STATED GOAL. Copy out each line that mentions the word "from".

SUPPLIED INFORMATION.
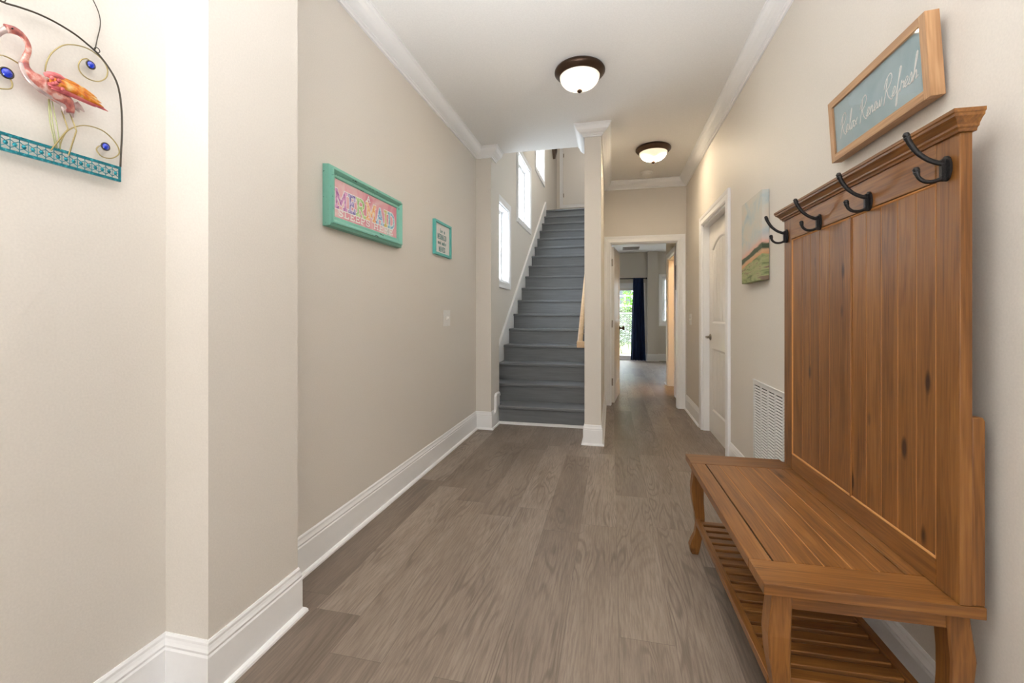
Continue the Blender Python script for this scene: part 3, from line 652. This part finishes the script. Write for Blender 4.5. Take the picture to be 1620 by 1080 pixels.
G = {'M': [[(.14, 0), (.14, 1), (.5, .25), (.86, 1), (.86, 0)], [(0, 0), (.28, 0)], [(.72, 0), (1, 0)], [(0, 1), (.16, 1)], [(.84, 1), (1, 1)]],
     'E': [[(.95, .2), (.95, 0), (.05, 0)], [(.25, 0), (.25, 1)], [(.05, 1), (.92, 1), (.92, .8)], [(.25, .52), (.7, .52)], [(.7, .42), (.7, .62)]],
     'R': [[(.2, 0), (.2, 1)], [(.05, 1), (.5, 1)]+arc(.55, .75, .27, .25, 90, -90)+[(.2, .5)], [(.5, .5), (.82, 0), (1, 0)], [(.05, 0), (.38, 0)]],
     'A': [[(.12, 0), (.5, 1), (.88, 0)], [(.27, .36), (.73, .36)], [(0, 0), (.28, 0)], [(.72, 0), (1, 0)]],
     'I': [[(.5, 0), (.5, 1)], [(.1, 0), (.9, 0)], [(.1, 1), (.9, 1)]],
     'D': [[(.2, 0), (.2, 1)], [(.05, 1), (.45, 1)]+arc(.45, .5, .45, .5, 90, -90, 12)+[(.05, 0)]],
     'S': [[(.92, .72)]+arc(.5, .76, .38, .24, 20, 180)+arc(.5, .52, .38, .0, 180, 180, 1)[:0]+[(.3, .56), (.7, .44)]+arc(.5, .24, .40, .24, 10, -160)+[(.08, .28)]],
     'L': [[(.25, 0), (.25, 1)], [(.05, 1), (.5, 1)], [(.05, 0), (.92, 0), (.92, .28)]],
     'P': [[(.2, 0), (.2, 1)], [(.05, 1), (.5, 1)]+arc(.55, .73, .3, .27, 90, -90)+[(.2, .46)], [(.05, 0), (.42, 0)]],
     'H': [[(.18, 0), (.18, 1)], [(.82, 0), (.82, 1)], [(.18, .5), (.82, .5)], [(.02, 0), (.34, 0)], [(.02, 1), (.34, 1)], [(.66, 0), (.98, 0)], [(.66, 1), (.98, 1)]],
     'W': [[(0, 1), (.25, 0), (.5, .8), (.75, 0), (1, 1)]], 'V': [[(.05, 1), (.5, 0), (.95, 1)]]}
LC = {'b': [[(.1, 1), (.1, 0)], arc(.42, .28, .32, .28, 0, 360, 10)], 'e': [[(.1, .3), (.8, .3)]+arc(.45, .28, .36, .28, 10, 310)], 'a': [arc(.42, .28, .32, .28, 0, 360, 10), [(.78, .58), (.78, 0)]],
      'n': [[(.1, .56), (.1, 0)], [(.1, .38)]+arc(.42, .34, .32, .22, 150, 0)+[(.74, 0)]], 'd': [arc(.42, .28, .32, .28, 0, 360, 10), [(.78, 1), (.78, 0)]],
      'm': [[(.05, .56), (.05, 0)], [(.05, .38)]+arc(.26, .38, .2, .18, 150, 0)+[(.46, 0)], [(.46, .38)]+arc(.68, .38, .2, .18, 150, 0)+[(.88, 0)]], 'k': [[(.1, 1), (.1, 0)], [(.7, .56), (.1, .22), (.75, 0)]]}
def glyph(m, polys, x, z, w_, h_, sw, y, t=.0012):
    for pl in polys:
        for p, q in zip(pl[:-1], pl[1:]):
            if abs(p[0]-q[0])+abs(p[1]-q[1]) < 1e-4: continue
            stroke(m, (x+p[0]*w_, z+p[1]*h_), (x+q[0]*w_, z+q[1]*h_), sw, y, t)
def text(m, s_, x0, x1, z, h_, sw, y, table=G, gap=.22):
    n = len(s_); cw = (x1-x0)/(n+gap*(n-1))
    for i, c in enumerate(s_):
        if c == ' ': continue
        glyph(m, table[c], x0+i*cw*(1+gap), z, cw, h_, sw, y)

# mermaid sign (left wall)
yc = 2.12; f = empty('mermaid_sign', (XL+.001, yc, 1.535), 'distressed teal framed pink A MERMAID SLEEPS HERE sign on the left wall', 'wall sign', (0, 0, R(90)))
pw, ph = .617, .190
m = MB(); zz = .042
m.sweep([(-pw/2, 0, zz), (pw/2, 0, zz), (pw/2, 0, zz+ph), (-pw/2, 0, zz+ph)], (0, -1, 0), [(-.004, 0), (-.004, .026), (0, .030), (.012, .030), (.016, .036), (.026, .046), (.032, .046), (.034, .036), (.046, .032), (.048, .006), (.048, 0)], -1, closed=True)
m.build('frame', 'teal_d', f)
MB().box(-pw/2-.002, pw/2+.002, -.024, -.004, zz-.002, zz+ph+.002).build('sign_panel', 'pink', f)
def Yl(y): return y-yc
m = MB()
m.box(-pw/2-.001, pw/2+.001, -.0245, -.0239, zz, zz+.004).box(-pw/2, pw/2, -.0245, -.0239, zz+ph-.004, zz+ph).box(-pw/2, -pw/2+.004, -.0245, -.0239, zz+.004, zz+ph-.004).box(pw/2-.004, pw/2, -.0245, -.0239, zz+.004, zz+ph-.004)
text(m, 'SLEEPS', Yl(1.845), Yl(2.125), 1.592-1.535, .030, .0052, -.0242)
text(m, 'HERE', Yl(2.165), Yl(2.378), 1.592-1.535, .030, .0052, -.0242)
glyph(m, G['A'], Yl(2.092), 1.724-1.535, .038, .028, .0052, -.0242)
BL = [('M', 1.818, 1.915, 'purple'), ('E', 1.93, 1.985, 'violet'), ('R', 1.997, 2.078, 'green'), ('M', 2.09, 2.182, 'orange'), ('A', 2.19, 2.268, 'blue'), ('I', 2.278, 2.31, 'gold'), ('D', 2.32, 2.398, 'cyan')]
for c, a, b, _ in BL: glyph(m, G[c], Yl(a), 1.631-1.535, b-a, .080, .023, -.0242, .0006)
m.build('white_lettering', 'ink_white', f)
for c, a, b, k in BL:
    m = MB(); glyph(m, G[c], Yl(a), 1.631-1.535, b-a, .080, .0145, -.0248, .0010); m.build('letter', 'l_'+k, f)
# small framed print
yc2 = 3.195; f = empty('framed_print', (XL+.001, yc2, 1.572), 'small turquoise framed print with grey-green lettering beside the column', 'framed print', (0, 0, R(90)))
m = MB(); m.sweep([(-.150, 0, .018), (.150, 0, .018), (.150, 0, .242), (-.150, 0, .242)], (0, -1, 0), [(0, 0), (0, .024), (.018, .024), (.018, 0)], -1, closed=True); m.build('frame', 'teal_paint', f, bevel=.001)
MB().box(-.150, .150, -.010, -.002, .018, .242).build('paper', 'paper', f)
m = MB(); t0 = -.0102
for s_, a, b, z, h_, tb, sw in (('be a', 3.155, 3.245, 1.752, .030, LC, .004), ('MERMAID', 3.10, 3.275, 1.700, .036, G, .0045), ('and make', 3.105, 3.27, 1.660, .028, LC, .0038), ('WAVES', 3.125, 3.25, 1.605, .036, G, .0045)):
    text(m, s_, a-yc2, b-yc2, z-1.572, h_, sw, t0, tb)
m.build('lettering', 'ink', f)
# Relax Renew Refresh sign (right wall), hung leaning forward from the wire at its top
ys_ = 1.630; f = empty('wooden_framed_sign', (.852, ys_, 1.697), 'oak-framed Relax Renew Refresh sign under glass above the hall tree', 'wall sign', (R(3.6), 0, R(-90)))
m = MB()
hw, hh = .265, .226; bw = .026
for z in (0, hh-bw): MB().box(-hw+bw, hw-bw, -.034, 0, z, z+bw).build('frame_rail', 'oakx', f, bevel=.001)
for x in (-hw, hw-bw): MB().box(x, x+bw, -.034, 0, 0, hh).build('frame_stile', 'oakz', f, bevel=.001)
MB().box(-hw+bw-.002, hw-bw+.002, -.026, -.004, bw-.002, hh-bw+.002).build('backing_print', 'sea', f)
kg = NT('sign_glass'); t = kg.N('ShaderNodeBsdfTransparent'); g = kg.N('ShaderNodeBsdfGlossy', i_Roughness=.01); fr = kg.N('ShaderNodeLayerWeight'); mx = kg.N('ShaderNodeMixShader')
kg.L(kg.math('ADD', .045, kg.math('MULTIPLY', .9, kg.math('POWER', fr.outputs['Facing'], 5.0))), mx.inputs[0]); kg.L(t.outputs[0], mx.inputs[1]); kg.L(g.outputs[0], mx.inputs[2]); kg.L(mx.outputs[0], kg.n['Material Output'].inputs['Surface']); M['sglass'] = kg.m
MB().box(-hw+bw-.001, hw-bw+.001, -.0315, -.0300, bw-.001, hh-bw+.001).build('glass_pane', 'sglass', f)
SC = {'R': (.62, [[(-.02, -.08), (.10, .45), (.20, 1.0)], [(-.04, .62), (.12, .98), (.42, 1.12), (.56, .92), (.40, .64), (.16, .50)], [(.18, .50), (.34, .18), (.58, -.04), (.68, .06)]]),
      'e': (.30, [[(-.04, .08), (.14, .18), (.24, .34), (.15, .40), (.04, .22), (.10, .02), (.28, .10)]]), 'l': (.26, [[(-.02, .08), (.18, .5), (.32, .98), (.22, 1.0), (.12, .5), (.12, .04), (.26, .1)]]),
      'a': (.36, [[(.26, .35), (.12, .36), (.0, .14), (.10, .0), (.24, .22), (.30, .38), (.26, .08), (.36, .08)]]), 'x': (.34, [[(.0, .36), (.14, .2), (.30, .0)], [(.32, .38), (.0, -.02)]]),
      'n': (.34, [[(.0, .0), (.08, .37)], [(.03, .12), (.16, .38), (.22, .28), (.22, .04), (.34, .10)]]), 'w': (.42, [[(.0, .3), (.04, .05), (.14, .08), (.22, .34), (.22, .06), (.32, .08), (.40, .40)]]),
      'f': (.28, [[(.0, .1), (.24, .75), (.32, 1.0), (.22, .98), (.10, .3), (.0, -.42), (.08, -.40), (.14, .0), (.28, .14)]]), 'r': (.30, [[(.0, .0), (.10, .42), (.14, .30), (.26, .32), (.22, .08), (.32, .08)]]),
      's': (.24, [[(-.02, .04), (.16, .44), (.20, .18), (.12, .0), (.0, .04)]]), 'h': (.38, [[(-.02, .0), (.18, .55), (.30, 1.02), (.20, .98), (.06, .0)], [(.08, .14), (.22, .38), (.27, .24), (.24, .04), (.38, .12)]])}
m = MB()
for word, ya, yb in (('Relax', 1.832, 1.722), ('Renew', 1.705, 1.582), ('Refresh', 1.572, 1.418)):
    tot = sum(SC[c][0] for c in word); x0, x1 = ys_-ya, ys_-yb; k = (x1-x0)/tot; x = x0
    for c in word:
        adv, pls = SC[c]
        for pl in pls:
            P = [(x+a*k+b*.012, -.0266, .075+b*.066) for a, b in pl]
            m.tube(smooth_path(P, 4), .0021, 5, flat=((0, 1, 0), .3))
        x += adv*k
m.build('script_lettering', 'ink_white', f)
MB().tube([(0, -.002, hh-.03), (0, .006, hh-.012), (0, .010, hh-.008)], .004, 6).build('hanger', 'nickel', f)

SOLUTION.
Continue the Blender Python script for this scene: part 3, from line 652. This part finishes the script. Write for Blender 4.5. Take the picture to be 1620 by 1080 pixels.
# Relax Renew Refresh sign (right wall), hung leaning forward from the wire at its top